Proprio su quest'argomento si è recentemente pronunciata la Corte di Cassazione che, con la sentenza n. 19543 del 30 settembre 2015 ha chiarito come il conduttore abbia l'obbligo di consentire di visionare l'appartamento, in quanto il comportamento contrario potrebbe determinare il fallimento delle trattative di vendita.

Nel caso esaminato dalla Corte, il proprietario dell'immobile aveva agito in giudizio al fine di ottenere il risarcimento del danno che egli affermava di aver subito, in quanto il conduttore, in violazione di quanto previsto dal contratto di locazione stesso, impedendo ai potenziali acquirenti di vedere l'appartamento da lui preso in locazione, aveva ridotto le possibilità di raggiungere un accordo in merito alla vendita.

Ebbene, in primo grado, il conduttore veniva condannato in forma generica (ciò significa che il Tribunale ha semplicemente dichiarato la condanna, senza però pronunciarsi in merito alla misura del risarcimento) non solo a permettere la visione dell'immobile in determinati giorni e orari della settimana ma anche al risarcimento del danno, per la cui quantificazione il giudice rimandava ad un successivo giudizio.

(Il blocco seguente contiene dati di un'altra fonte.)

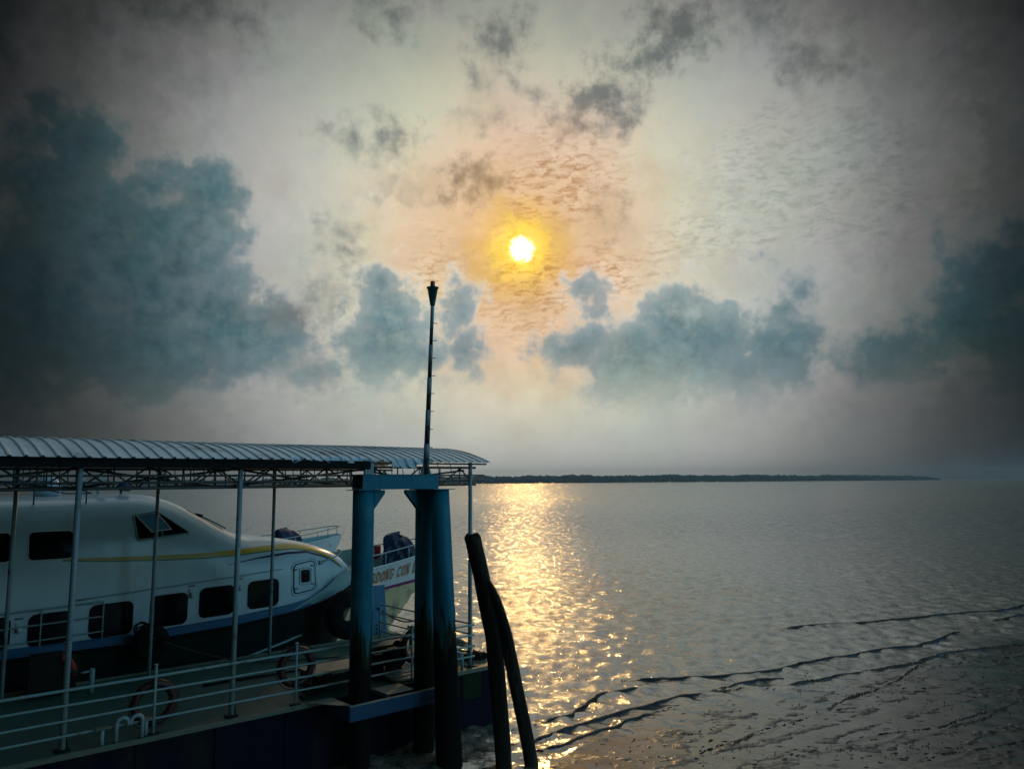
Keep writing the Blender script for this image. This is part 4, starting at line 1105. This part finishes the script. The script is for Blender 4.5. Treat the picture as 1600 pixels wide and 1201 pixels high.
part('roof_dome', MB().lathe((3.6, 20.0, 4.95), [(.26, 0), (.28, .12), (.24, .30), (.14, .42), (.03, .47)], 18), M['white'], fer)

# ------------------------------------------------------------------ bows of the two boats beyond
GLY = {  # strokes in a unit cell: list of (points, width)
 'R': [([(.12, 0), (.12, 1)], .17), ([(.12, .93), (.55, .95), (.72, .75), (.55, .52), (.12, .50)], .10), ([(.38, .50), (.74, 0)], .16), ([(0, 0), (.28, 0)], .06), ([(.62, 0), (.86, 0)], .06), ([(0, 1), (.3, 1)], .06)],
 'D': [([(.12, 0), (.12, 1)], .17), ([(.12, .97), (.5, .95), (.74, .72), (.74, .28), (.5, .05), (.12, .03)], .12), ([(0, 0), (.3, 0)], .06), ([(0, 1), (.3, 1)], .06)],
 'O': [([(.42, .98), (.14, .78), (.10, .5), (.14, .22), (.42, .02), (.70, .22), (.74, .5), (.70, .78), (.42, .98)], .14)],
 'N': [([(.12, 0), (.12, 1)], .09), ([(.12, 1), (.70, 0)], .17), ([(.70, 0), (.70, 1)], .09), ([(0, 0), (.24, 0)], .06), ([(.58, 1), (.84, 1)], .06), ([(0, 1), (.2, 1)], .06)],
 'G': [([(.74, .78), (.58, .96), (.36, .97), (.14, .75), (.12, .25), (.36, .03), (.62, .06), (.72, .18), (.72, .45)], .13), ([(.52, .45), (.86, .45)], .07)],
 'C': [([(.76, .76), (.58, .96), (.36, .97), (.14, .75), (.12, .25), (.36, .03), (.60, .05), (.78, .24)], .13)]}
def bowboat(name, label, s0, s1, tc, hw_, gz0, gz1, zstripe, lower, letters=None, bul=.25):
    L = s1-s0
    def gw(s): u = max(0, (s1-s)/4.2); return hw_*min(1, u)**.55 if u < 1 else hw_
    def gz(s): u = max(0, (s-s0)/L); return gz0+(gz1-gz0)*u**2.0
    def wl(s): u = max(0, (s1-2.2-s)/5.0); return hw_*.82*min(1, u)**.8
    bt = thing(name, label, 'boat', ((s0+s1)/2, tc, 0))
    def pnt(s, u, sg):     # u 0 keel/waterline .. 1 gunwale ; raked stem
        stem = s1-2.2*(1-u)**1.0
        ss_ = min(s, stem)
        k = u**1.25
        w = wl(ss_)*(1-k)+gw(min(s, s1))*k
        if s >= stem: w = 0
        zz = -.3*(1-u)+gz(ss_)*u
        return (ss_, tc-sg*w, zz)
    SS = frange(s0, s1-2.4, .3)[:-1]+frange(s1-2.4, s1, .06)
    for (u0, u1, nm, m) in ((0, .66, 'lower_hull', lower), (.66, .70, 'stripe', M['purple']), (.70, 1.0, 'topsides', M['boatwhite'])):
        mb = MB()
        for sg in (1, -1): mb.grid([[pnt(s, u0+(u1-u0)*k/18, sg) for k in range(19)] for s in SS], True, sg < 0)
        part(nm, mb, m, bt)
    mb = MB(); 
    def dk(s, sg):
        p = pnt(s, 1-.30/(gz(s)+.3), sg); return (p[0], tc+(p[1]-tc)*.96, p[2])
    SD = frange(s0, s1-.4, .15)
    mb.grid([[dk(s, 1), dk(s, -1)] for s in SD], False)
    part('foredeck', mb, M['innerdeck'], bt)
    mb = MB()
    for sg in (1, -1):
        mb.grid([[dk(s, sg), (s, tc-sg*gw(s)*.985, gz(s)-.002)] for s in SD], True, sg > 0)
    part('inner_bulwark', mb, M['innerdeck'], bt)
    mb = MB()
    for sg in (1, -1): mb.tube([(s, tc-sg*gw(s), gz(s)+.01) for s in SS if s < s1-.02], .028, 8)
    part('gunwale', mb, M['boatwhite'], bt)
    rl_ = MB()
    pts = [(s, tc-gw(s)*.95, gz(s)+.42) for s in SS if s < s1-.25]; pts2 = [(s, tc+gw(s)*.95, gz(s)+.42) for s in SS if s < s1-.25]
    rl_.tube(pts+pts2[::-1], .022, 8)
    pr = part('pulpit_rail', rl_, M['steel'], bt)
    for s in frange(s0+.6, s1-.5, 1.15):
        for sg in (1, -1): part('rail_post', MB().tube([(s, tc-sg*gw(s)*.97, gz(s)), (s, tc-sg*gw(s)*.95, gz(s)+.42)], .02, 6), M['steel'], pr)
    if letters:
        mb = MB(); txt, ls, lh, lw, u0 = letters; x = ls
        for ch in txt:
            if ch == ' ': x += lw*.75; continue
            for pts_, wd in GLY[ch]:
                for (ax_, ay), (bx, by) in zip(pts_[:-1], pts_[1:]):
                    d = math.hypot(bx-ax_, by-ay); wd_ = max(wd*1.2, .13); nx, ny = -(by-ay)/d*wd_/2, (bx-ax_)/d*wd_/2
                    if abs(nx) > abs(ny)*3: ny = 0
                    quad = [(ax_+nx, ay+ny), (ax_-nx, ay-ny), (bx-nx, by-ny), (bx+nx, by+ny)]
                    vs = []
                    for px, py in quad:
                        s = x+px*lw; u = u0+py*lh
                        p = Vector(pnt(s, u, 1)); n_ = (Vector(pnt(s+.02, u, 1))-p).cross(Vector(pnt(s, u+.02, 1))-p).normalized()
                        if n_.y > 0: n_ = -n_
                        vs.append(tuple(p+n_*.03))
                    mb.add(vs, [(0, 1, 2, 3)])
            x += lw*1.04
        part('lettering', mb, M['gold'], bt, 'gold name letters')
    return bt, gw, gz
b2, gw2, gz2 = bowboat('lettered_boat', 'white boat bow with gold lettering and purple stripe seen between the two blue mooring piles', 6.0, 17.3, 24.4, 1.45, 1.9, 2.72, 1.6, M['lowhull'],
        ('RDONG CON D', 13.96, .135, .205, .80))
b3, gw3, gz3 = bowboat('far_boat', 'small white boat bow furthest away, just above the ferry foredeck', 9.0, 18.7, 34.0, 1.5, 2.05, 2.75, 1.6, M['lowhull'])
def tarp(c, sx, sy, sz, seed, label, ear=True):
    r = random.Random(seed); mb = MB(); rows = []
    for i in range(15):
        v = i/14; row = []
        for j in range(28):
            t = 2*math.pi*j/28
            k = (1-.25*v) if v < .55 else (1-.25*.55)*math.sqrt(max(0, 1-((v-.55)/.45)**2))
            k *= 1+.13*math.sin(t*3+seed+v*4)+.08*math.sin(t*7+v*9)+r.uniform(-.03, .03)
            h = sz*v*(1+.05*math.sin(t*2+seed))
            bump = 0
            if ear: bump = .28*sz*max(0, math.cos(t-math.pi))**3*(v > .4)*(1-abs(v-.75)*2)
            row.append((c[0]+math.cos(t)*sx*k, c[1]+math.sin(t)*sy*k, c[2]+h+bump))
        row.append(row[0]); rows.append(row)
    mb.grid(rows, False, False)
    o = thing('covered_windlass', label, 'covered machine', c, 'tarpaulin covered windlasses')
    part('cover', mb, M['tarp'], o)
    part('lashing_cord', MB().tube([(c[0]+math.cos(2*math.pi*k/24)*sx*.97, c[1]+math.sin(2*math.pi*k/24)*sy*.97, c[2]+sz*.48) for k in range(24)], .014, 5, closed=True), M['rope'], o)
tarp((15.75, 24.3, 2.1), .66, .55, 1.15, 3, 'dark blue tarpaulin bundle on the lettered boat foredeck')
tarp((15.85, 33.9, 2.15), .75, .6, .95, 5, 'dark blue tarpaulin bundle on the furthest boat')
fs_ = thing('fire_box', 'red fire equipment plate with a cream square on the lettered boat bulwark', 'sign', (15.2, 25.3, 2.3))
part('plate', MB().box((15.0, 25.28, 2.38), (15.55, 25.32, 2.86)), M['red'], fs_)
part('symbol_panel', MB().box((15.03, 25.262, 2.46), (15.27, 25.278, 2.78)), M['cream'], fs_)
part('symbol', MB().box((15.08, 25.25, 2.50), (15.16, 25.26, 2.66)).box((15.17, 25.25, 2.60), (15.22, 25.26, 2.74)), M['navy'], fs_)
r = random.Random(9)
mb = MB()
for k in range(14): mb.torus((14.1+r.random()*1.2, 24.0+r.random()*.8, 2.0+r.random()*.10), (r.uniform(-.3, .3), r.uniform(-.3, .3), 1), .14, .03, 14, 5)
solo('rope_pile', mb, M['tangle'], (14.7, 24.4, 1.9), 'coils of rope on the foredeck of the lettered boat', 'rope')

for o in bpy.data.objects: clean(o)

# ------------------------------------------------------------------ haze over the river
hz = MB().box((-4000, -4000, -3.2), (4000, 4000, 60))
hm = bpy.data.materials.new('haze'); hm.use_nodes = True; ht = hm.node_tree; ht.nodes.clear()
pv = ht.nodes.new('ShaderNodeVolumePrincipled'); pv.inputs['Color'].default_value = (.46, .64, .72, 1); pv.inputs['Density'].default_value = .00019; pv.inputs['Anisotropy'].default_value = .3
ho = ht.nodes.new('ShaderNodeOutputMaterial'); ht.links.new(pv.outputs[0], ho.inputs['Volume'])
o = bpy.data.objects.new('haze', hz.mesh('haze', hm)); col.objects.link(o); tag(o, kind='stuff')
o['label'] = 'thin pale haze over the river'
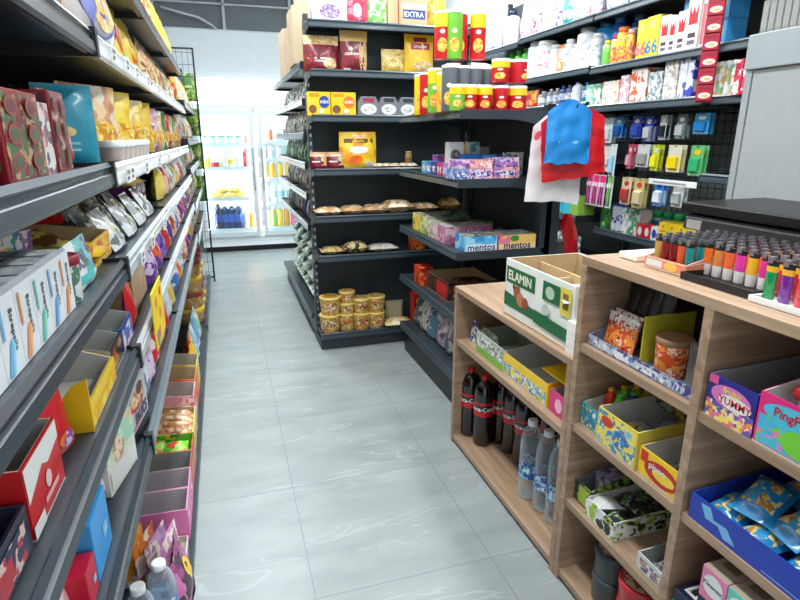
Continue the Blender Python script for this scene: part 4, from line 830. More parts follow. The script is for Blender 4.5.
EI(P(carton, .105, .10, .225, M((196, 30, 34), .4), (('f', 'e', .5, .76, .4, .16, PR((250, 190, 60), (230, 110, 30), (250, 220, 120), s=22)), ('f', 'r', .1, .1, .9, .2, M((140, 16, 20), .4)), ('l', 'r', 0, 0, 1, 1, M((206, 60, 50), .4)))), 410, 428, zb, .05, 'red carton with an orange picture at the right foot of the end rack', 'carton')
EI(P(pouch, .14, .15, .05, PR((150, 180, 60), (220, 226, 150), (80, 120, 40), s=16), seed=1), 431, 452, zb, .02, 'green and cream packet leaning right of the red carton', 'packet', rx=-25)
EI(P(carton, .10, .10, .085, PR((190, 40, 30), (240, 180, 60), (220, 90, 30), s=22)), 412, 422, g5+.0, .10, 'orange and red carton at the right of the sixth level', 'carton')

# ================================================================== goods on the left face of the mid rack
def GF(o, y, z, d, label, cat, group=None, rz=-90, rx=0): return put(o, (.535+d, y, z+.001), rz, label, cat, group, rx)
W_G = PR((226, 232, 226), (90, 130, 96), (240, 242, 240), (60, 80, 70), s=12); D_W = PR((214, 216, 212), (110, 96, 84), (236, 238, 236), (60, 54, 52), s=12)
GRP = PR((30, 130, 60), (20, 100, 50), (70, 170, 90), s=8); BRG = PR((90, 50, 40), (150, 96, 70), (40, 90, 60), (200, 190, 180), s=12); BRB = PR((120, 80, 60), (196, 160, 140), (60, 70, 90), s=12)
rows = [(GSL[1], .155, W_G, 'white and green', 'second'), (GSL[2], .17, D_W, 'white and grey', 'third'), (GSL[3], .155, GRP, 'green', 'fourth'), (GSL[4], .155, BRG, 'brown and green', 'fifth'), (GSL[5], .17, BRB, 'brown and white', 'sixth')]
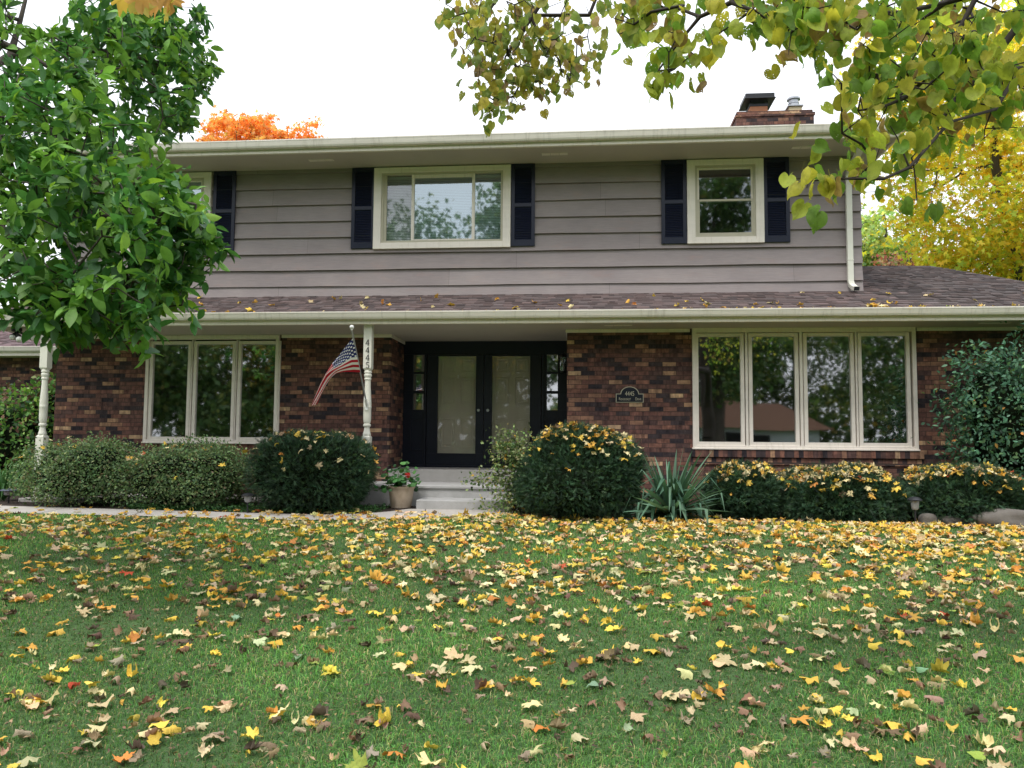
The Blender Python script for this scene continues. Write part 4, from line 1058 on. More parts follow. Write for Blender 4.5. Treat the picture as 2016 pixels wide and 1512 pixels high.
# ================================================================== LINDEN (overhanging from the right)
rs = np.random.RandomState(9)
lb = np.array((4.0, -13.7, float(gz(4.0, -13.7))))
ells = [(1035, 40, 150, 62, 5.0, .35, 70), (1015, 105, 100, 60, 5.0, .3, 44), (960, 60, 70, 70, 5.0, .3, 22), (985, 175, 50, 42, 5.0, .2, 20), (965, 205, 26, 30, 5.0, .15, 9), (1110, 120, 66, 56, 5.0, .25, 26), (1080, 165, 50, 28, 5.0, .2, 9), (890, 20, 24, 30, 5.0, .2, 5), (1060, 190, 16, 30, 5.0, .15, 3),
        (1240, 25, 75, 35, 3.9, .3, 16), (1245, 65, 28, 40, 3.8, .2, 6), (1320, 110, 40, 36, 3.5, .15, 9), (1330, 70, 26, 40, 3.5, .15, 5), (1395, 75, 24, 20, 3.5, .15, 4), (1385, 125, 10, 14, 3.5, .1, 1), (1280, 172, 12, 16, 3.5, .1, 2), (1300, 10, 60, 20, 3.7, .2, 7), (1450, 12, 50, 18, 3.4, .15, 4), (1500, 40, 30, 36, 3.3, .2, 6), (1540, 25, 80, 40, 3.3, .3, 20), (1620, 50, 70, 62, 3.2, .3, 24), (1560, 85, 30, 30, 3.2, .2, 5), (1640, 150, 22, 30, 2.9, .15, 3), (1690, 90, 60, 64, 3.3, .3, 18),
        (1790, 80, 110, 95, 3.6, .5, 46), (1920, 80, 120, 110, 3.9, .6, 56), (1755, 185, 66, 46, 3.5, .3, 15), (1850, 210, 90, 70, 3.7, .4, 30), (1960, 200, 80, 90, 4.0, .5, 34), (1710, 215, 26, 50, 3.1, .2, 5), (1680, 265, 30, 24, 2.9, .15, 4), (1740, 262, 34, 26, 3.2, .2, 5), (1800, 275, 40, 26, 3.3, .2, 6), (1890, 120, 80, 60, 3.3, .2, 14),
        (1655, 350, 58, 10, 2.85, .08, 4), (1715, 330, 30, 16, 3.0, .12, 3), (1640, 388, 12, 8, 2.85, .06, 1), (1785, 325, 22, 18, 3.2, .1, 2), (1590, 362, 22, 8, 2.8, .05, 2), (1795, 390, 14, 16, 3.1, .08, 2),
        (1700, -120, 420, 110, 3.8, .6, 60), (1100, -130, 260, 80, 5.0, .5, 36), (2250, 100, 220, 260, 4.2, .7, 60)]
T = px_targets(ells, rs)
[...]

In grado di appello la sentenza veniva modificata solo parzialmente, con conferma della condanna generica al risarcimento del danno.
Di conseguenza, il conduttore proponeva ricorso per Cassazione, affermando che solo in un'occasione si era rifiutato di far vedere l'immobile e che, proprio per questo motivo, non si poteva parlare di inadempimento del contratto.

La Corte di Cassazione, tuttavia, confermava la decisione presa nei due precedenti gradi di giudizio, con alcune importanti precisazioni.
Secondo la Corte di Cassazione, infatti, il comportamento del conduttore dimostrava, senz'ombra di dubbio, la sua volontà di non voler far vedere l'immobile a coloro che si dimostrassero interessati a comprarlo, il che costituisce un'evidente violazione del principio di buona fede che, invece, deve sempre trovare applicazione nei rapporti contrattuali tra le parti.
Nello specifico, infatti, il rifiuto del conduttore di far vedere l'immobile non si era limitato ad un solo episodio, poiché più di una volta si era opposto, affermando che le visite violavano la sua libertà personale. Il conduttore, inoltre, in un'occasione specifica, aveva anche fatto inviare una lettera dall'avvocato, con la quale veniva messo in discussione il diritto di visita stesso.

La Corte, quindi, dopo aver precisato come questo comportamento impeditivo da parte del conduttore costituisse violazione degli obblighi assunti con la sottoscrizione del contratto di locazione, ha precisato come, così facendo, il conduttore stesso avesse pregiudicato il buon esito delle trattative, incidendo in maniera negativa sulle possibilità di concludere il contratto di vendita.

Proprio sulla base di questi argomenti la Cassazione riteneva quindi opportuno confermare la condanna del conduttore già pronunciata in primo grado, in quanto risultava accertato il compimento di un "fatto potenzialmente dannoso", che è sufficiente al fine di giustificare una sentenza di condanna generica come quella pronunciata in primo grado.
Infatti, precisa la Corte come questa tipologia di sentenza di condanna richieda solamente che venga accertato, appunto, un "fatto potenzialmente dannoso", anche in base ad un accertamento basato sulla semplice probabilità o verosimiglianza, dal momento che la prova, poi, dell'esistenza concreta del danno, della sua quantificazione e del fatto che lo stesso sia o meno stato causato dal comportamento del condannato è rimandata ad una fase successiva del procedimento.
Precisa infine la Corte che la sentenza dichiarativa della responsabilità non incide in alcun modo sul giudizio di liquidazione del danno.